Writing short stories

With the release of Lume Books’ thrilling new crime anthology, Given in Evidence, I’m pleased to have written an article on short story writing for the Crime Readers’ Blog published on their website.

Alex writes:

A kiss in the dark with a stranger, rather than a marriage

Fellow crime writer, Gary Donnelly, recently told me about a reputed author who once compared a short story to ‘a kiss in the dark with a stranger, rather than a marriage’. This struck me as a rather beautiful analogy but also an accurate one. Like the former, short stories are brief, but they can also have a powerful and profound effect on the reader precisely because of their brevity and tendency to be read in one sitting, as opposed to a novel that gets picked up and put down. A reader has no time to get to know the short story’s characters in any real depth, just as one cannot pretend to know a stranger’s personality, unlike that of a spouse.
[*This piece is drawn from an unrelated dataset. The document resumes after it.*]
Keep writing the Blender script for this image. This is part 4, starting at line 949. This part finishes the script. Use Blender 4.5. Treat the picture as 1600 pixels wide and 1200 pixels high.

Likewise, there is also no time for the writer to build up a meaningful relationship with his or her characters or get frustrated with them. The trappings of a full-length novel are stripped to its bare bones, its slow and steady process abandoned in favour of an intense swift resolution, and all you are left with are its basic elements, much like the kiss in the dark with a stranger which, although fleeting, is at the same time a thrilling, profound experience and invariably leaves you craving more!